Pretty much everyhting I have said since January to this point, including this current “Labor Day” episode, regarding colorful political battle rhetoric post-Tucson shooting is laid-out at HotAir, so I’ll just say, “Ditto!”
The background on what is being discussed between ABC’s Jake Tapper and Obama’s apologist Jay Carney is here.
But you have to give a huge kudos to Jake Tapper for pushing and pressing on this particular issue, because since the 2008 election cycle (including the 2008 democrat primary race) there has been a double standard and hypocrisy with what is and isn’t acceptable political rhetoric (and as we have see since 2008 ANYTHING said in opposition to Obama or his agenda and/or policies is “racist”) … with the democrats and liberal MSM and opinionators given carte blanche and a free-ride pass on rhetoric, and no accountability for whatever they say.

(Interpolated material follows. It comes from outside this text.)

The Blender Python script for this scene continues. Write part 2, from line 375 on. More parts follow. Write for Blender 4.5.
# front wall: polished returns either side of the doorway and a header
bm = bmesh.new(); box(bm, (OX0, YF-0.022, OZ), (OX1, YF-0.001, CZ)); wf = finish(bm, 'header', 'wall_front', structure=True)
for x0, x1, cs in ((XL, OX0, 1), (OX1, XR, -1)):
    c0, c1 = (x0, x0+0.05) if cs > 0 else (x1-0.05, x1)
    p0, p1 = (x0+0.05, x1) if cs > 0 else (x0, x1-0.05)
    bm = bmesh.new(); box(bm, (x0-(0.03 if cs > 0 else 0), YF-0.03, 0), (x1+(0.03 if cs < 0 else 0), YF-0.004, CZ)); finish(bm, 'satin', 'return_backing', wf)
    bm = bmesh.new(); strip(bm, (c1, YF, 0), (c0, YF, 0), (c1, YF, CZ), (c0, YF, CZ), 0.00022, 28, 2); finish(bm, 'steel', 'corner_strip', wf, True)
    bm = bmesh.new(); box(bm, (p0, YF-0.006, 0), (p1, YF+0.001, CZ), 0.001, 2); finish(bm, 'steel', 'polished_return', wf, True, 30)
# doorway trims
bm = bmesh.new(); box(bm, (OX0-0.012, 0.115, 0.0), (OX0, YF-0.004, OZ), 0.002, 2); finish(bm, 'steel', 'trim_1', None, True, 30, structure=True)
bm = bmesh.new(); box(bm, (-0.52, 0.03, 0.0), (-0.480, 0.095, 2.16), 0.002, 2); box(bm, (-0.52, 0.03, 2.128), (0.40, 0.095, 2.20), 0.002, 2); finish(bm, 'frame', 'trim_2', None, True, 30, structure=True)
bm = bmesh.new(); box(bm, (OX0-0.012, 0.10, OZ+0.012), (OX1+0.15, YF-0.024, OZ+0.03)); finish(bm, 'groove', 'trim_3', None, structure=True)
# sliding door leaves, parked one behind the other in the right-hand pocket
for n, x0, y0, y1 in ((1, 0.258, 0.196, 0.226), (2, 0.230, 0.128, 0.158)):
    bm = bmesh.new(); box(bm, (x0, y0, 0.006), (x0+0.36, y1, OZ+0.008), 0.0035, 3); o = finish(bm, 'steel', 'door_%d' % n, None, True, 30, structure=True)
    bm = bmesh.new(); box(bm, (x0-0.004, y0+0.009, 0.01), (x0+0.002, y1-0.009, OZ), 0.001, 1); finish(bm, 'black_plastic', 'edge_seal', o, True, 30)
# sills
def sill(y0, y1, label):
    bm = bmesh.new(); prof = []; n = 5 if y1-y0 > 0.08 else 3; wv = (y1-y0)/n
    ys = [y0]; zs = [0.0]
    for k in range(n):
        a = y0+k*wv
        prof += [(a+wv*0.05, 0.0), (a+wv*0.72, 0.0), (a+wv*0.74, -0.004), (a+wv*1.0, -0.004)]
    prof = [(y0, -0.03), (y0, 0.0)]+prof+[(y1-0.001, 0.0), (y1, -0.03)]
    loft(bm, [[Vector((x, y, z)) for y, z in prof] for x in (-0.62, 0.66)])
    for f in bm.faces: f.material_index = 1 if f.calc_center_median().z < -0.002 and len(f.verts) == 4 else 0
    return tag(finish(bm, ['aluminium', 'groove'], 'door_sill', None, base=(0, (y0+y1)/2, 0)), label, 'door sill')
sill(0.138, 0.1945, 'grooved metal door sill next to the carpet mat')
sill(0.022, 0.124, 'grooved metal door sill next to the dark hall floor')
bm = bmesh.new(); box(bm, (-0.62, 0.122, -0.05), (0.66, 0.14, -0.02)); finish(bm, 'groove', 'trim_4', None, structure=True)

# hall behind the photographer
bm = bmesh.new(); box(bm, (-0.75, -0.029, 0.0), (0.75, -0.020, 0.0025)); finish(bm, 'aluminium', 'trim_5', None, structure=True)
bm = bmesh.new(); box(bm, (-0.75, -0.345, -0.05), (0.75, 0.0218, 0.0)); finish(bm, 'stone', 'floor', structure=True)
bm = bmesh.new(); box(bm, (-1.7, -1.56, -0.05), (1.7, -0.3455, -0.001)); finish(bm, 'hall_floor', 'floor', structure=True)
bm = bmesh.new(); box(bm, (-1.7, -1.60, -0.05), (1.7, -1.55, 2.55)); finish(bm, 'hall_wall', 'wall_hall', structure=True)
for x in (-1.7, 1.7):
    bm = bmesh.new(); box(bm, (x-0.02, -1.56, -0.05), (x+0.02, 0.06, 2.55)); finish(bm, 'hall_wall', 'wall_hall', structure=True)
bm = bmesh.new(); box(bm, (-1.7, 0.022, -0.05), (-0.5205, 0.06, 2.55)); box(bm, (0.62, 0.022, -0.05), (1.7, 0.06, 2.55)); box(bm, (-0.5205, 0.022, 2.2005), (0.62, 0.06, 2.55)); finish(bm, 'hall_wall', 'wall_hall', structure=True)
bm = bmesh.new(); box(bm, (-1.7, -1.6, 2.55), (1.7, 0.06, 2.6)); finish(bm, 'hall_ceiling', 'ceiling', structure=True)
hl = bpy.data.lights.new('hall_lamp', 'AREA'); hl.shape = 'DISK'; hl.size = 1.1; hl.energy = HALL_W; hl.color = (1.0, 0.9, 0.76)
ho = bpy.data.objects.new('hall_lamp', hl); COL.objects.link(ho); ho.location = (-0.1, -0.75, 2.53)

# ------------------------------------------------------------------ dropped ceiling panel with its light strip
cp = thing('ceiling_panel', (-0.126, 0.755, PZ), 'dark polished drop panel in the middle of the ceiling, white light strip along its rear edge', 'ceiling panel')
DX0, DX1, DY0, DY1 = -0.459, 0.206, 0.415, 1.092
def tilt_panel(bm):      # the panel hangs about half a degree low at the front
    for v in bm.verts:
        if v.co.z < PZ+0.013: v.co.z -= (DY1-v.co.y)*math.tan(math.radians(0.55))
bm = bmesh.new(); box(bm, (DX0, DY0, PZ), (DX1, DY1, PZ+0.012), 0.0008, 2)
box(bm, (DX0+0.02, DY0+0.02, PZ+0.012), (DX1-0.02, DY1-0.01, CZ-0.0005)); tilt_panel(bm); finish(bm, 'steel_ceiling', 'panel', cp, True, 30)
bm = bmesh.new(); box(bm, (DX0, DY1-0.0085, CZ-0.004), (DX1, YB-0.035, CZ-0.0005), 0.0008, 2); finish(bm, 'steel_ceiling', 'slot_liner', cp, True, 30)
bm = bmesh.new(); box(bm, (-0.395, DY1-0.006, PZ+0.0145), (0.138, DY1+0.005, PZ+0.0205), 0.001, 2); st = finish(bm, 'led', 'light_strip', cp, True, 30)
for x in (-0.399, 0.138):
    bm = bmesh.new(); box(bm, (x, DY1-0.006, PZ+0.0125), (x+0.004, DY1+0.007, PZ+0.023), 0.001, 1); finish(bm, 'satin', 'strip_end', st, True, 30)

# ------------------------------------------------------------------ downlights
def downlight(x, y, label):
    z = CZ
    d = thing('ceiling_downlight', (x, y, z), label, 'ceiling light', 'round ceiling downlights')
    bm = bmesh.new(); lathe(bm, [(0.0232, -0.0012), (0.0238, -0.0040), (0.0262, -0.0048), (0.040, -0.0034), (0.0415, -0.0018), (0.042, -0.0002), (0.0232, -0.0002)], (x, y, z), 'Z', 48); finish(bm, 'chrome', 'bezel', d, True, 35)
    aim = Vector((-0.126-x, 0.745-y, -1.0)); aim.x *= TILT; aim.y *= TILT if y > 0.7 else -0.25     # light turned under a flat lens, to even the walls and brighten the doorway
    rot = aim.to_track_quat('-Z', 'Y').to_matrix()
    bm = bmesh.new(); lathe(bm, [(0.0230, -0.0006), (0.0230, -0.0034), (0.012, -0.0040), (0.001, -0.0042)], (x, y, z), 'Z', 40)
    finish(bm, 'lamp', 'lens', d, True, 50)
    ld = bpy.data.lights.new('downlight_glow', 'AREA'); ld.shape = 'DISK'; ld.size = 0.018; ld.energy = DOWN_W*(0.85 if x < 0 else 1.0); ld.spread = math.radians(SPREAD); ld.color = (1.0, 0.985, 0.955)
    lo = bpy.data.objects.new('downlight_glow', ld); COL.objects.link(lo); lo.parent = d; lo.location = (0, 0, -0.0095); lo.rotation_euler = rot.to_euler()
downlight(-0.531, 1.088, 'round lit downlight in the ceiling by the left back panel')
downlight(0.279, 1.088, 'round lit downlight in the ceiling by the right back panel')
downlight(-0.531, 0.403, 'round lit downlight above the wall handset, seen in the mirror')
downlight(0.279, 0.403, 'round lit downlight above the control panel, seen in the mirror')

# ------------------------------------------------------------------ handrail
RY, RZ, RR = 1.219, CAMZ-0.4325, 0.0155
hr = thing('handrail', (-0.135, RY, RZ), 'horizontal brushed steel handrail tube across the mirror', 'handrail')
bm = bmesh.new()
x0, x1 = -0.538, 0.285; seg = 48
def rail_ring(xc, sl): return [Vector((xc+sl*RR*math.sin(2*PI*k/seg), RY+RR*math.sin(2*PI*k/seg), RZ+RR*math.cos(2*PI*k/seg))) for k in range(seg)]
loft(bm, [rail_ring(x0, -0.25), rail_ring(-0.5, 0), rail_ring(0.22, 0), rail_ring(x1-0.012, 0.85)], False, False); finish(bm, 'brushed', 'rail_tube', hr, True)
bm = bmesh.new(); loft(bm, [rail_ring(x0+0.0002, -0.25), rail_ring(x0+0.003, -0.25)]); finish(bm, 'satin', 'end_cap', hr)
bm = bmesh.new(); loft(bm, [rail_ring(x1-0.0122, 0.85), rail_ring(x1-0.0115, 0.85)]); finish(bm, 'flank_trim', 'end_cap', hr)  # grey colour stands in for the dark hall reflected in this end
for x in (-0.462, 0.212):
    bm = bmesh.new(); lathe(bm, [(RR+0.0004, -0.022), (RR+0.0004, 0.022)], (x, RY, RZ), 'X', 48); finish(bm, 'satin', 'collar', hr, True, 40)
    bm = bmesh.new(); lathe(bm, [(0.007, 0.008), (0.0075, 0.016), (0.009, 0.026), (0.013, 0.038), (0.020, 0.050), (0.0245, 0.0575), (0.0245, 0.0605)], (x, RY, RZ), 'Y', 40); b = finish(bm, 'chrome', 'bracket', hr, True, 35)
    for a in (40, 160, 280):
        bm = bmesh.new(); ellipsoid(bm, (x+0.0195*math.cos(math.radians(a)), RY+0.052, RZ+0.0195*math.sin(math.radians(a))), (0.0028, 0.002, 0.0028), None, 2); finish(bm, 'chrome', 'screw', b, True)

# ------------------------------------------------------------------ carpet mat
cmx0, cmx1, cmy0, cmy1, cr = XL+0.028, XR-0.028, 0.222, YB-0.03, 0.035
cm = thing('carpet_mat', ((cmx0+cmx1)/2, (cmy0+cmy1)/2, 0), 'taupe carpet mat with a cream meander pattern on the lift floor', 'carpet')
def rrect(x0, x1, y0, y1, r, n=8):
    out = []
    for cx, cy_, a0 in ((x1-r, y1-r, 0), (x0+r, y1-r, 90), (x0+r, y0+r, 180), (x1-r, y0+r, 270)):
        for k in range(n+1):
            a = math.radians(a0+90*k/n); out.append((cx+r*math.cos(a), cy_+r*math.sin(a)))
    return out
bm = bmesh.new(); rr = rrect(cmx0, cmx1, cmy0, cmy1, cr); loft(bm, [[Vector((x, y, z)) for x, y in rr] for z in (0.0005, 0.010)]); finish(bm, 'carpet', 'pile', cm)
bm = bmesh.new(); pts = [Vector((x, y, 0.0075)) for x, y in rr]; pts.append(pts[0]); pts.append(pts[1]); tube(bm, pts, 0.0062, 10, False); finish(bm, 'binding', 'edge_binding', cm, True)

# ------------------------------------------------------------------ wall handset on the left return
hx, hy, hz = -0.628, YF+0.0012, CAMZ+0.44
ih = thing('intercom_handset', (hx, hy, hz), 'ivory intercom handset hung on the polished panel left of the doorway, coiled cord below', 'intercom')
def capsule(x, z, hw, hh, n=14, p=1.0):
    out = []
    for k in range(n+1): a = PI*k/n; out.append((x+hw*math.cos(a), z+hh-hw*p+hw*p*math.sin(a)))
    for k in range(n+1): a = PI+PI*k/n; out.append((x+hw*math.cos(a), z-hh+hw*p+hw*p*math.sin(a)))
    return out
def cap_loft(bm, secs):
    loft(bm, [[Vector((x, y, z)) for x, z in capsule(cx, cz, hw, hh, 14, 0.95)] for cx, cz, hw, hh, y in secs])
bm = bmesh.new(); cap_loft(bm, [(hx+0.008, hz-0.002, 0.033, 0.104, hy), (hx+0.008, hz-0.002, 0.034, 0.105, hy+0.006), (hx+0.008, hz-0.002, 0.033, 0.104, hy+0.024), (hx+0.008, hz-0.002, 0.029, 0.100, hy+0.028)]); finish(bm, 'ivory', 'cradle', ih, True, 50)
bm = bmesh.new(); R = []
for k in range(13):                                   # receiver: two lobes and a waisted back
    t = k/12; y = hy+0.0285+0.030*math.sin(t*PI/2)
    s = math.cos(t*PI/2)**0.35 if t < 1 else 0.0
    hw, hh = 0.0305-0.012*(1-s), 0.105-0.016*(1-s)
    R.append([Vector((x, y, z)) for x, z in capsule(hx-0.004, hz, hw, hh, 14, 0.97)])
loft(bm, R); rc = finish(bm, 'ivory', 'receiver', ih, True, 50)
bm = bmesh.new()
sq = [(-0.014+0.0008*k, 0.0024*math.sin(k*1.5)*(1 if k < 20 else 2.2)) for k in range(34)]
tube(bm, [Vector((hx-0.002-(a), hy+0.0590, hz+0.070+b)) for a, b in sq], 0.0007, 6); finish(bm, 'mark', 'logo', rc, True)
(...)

It is all Obama and his party have left in the approaching 2012 election. They are still stinging with loss and fear from the November 2010 tsunami of defeat from local to state to the national levels. But it’s not just that. It is the fact that his brief moment on an Ohio front lawn with a man known as “Joe the Plumber” has been laid open for nearly three years for more, if not all, to witness. The man is a socialist. Since he said he would change the United States of America more people have awakened to exactly what he meant. And those awakened people want nothing to do with this man’s vision for our nation.
Something tells me Barack Hussein Obama was never told, “NO!” when he was a child, or at any other time in his life. And therein results the temper tantrum we are now seeing, mostly directed at the TEA Party right now … But to be elevated to probably the most filthy campaign in recent history to be carried out by his team, the democrats, and the MSM. What Tapper is rightly doing here as one of the last remaining actual journalists is to get these people in the burning spotlight, call them on the carpet early for the double standard, and attempt to hold their feet to the fire over the course of the next year of campaigning for re-election.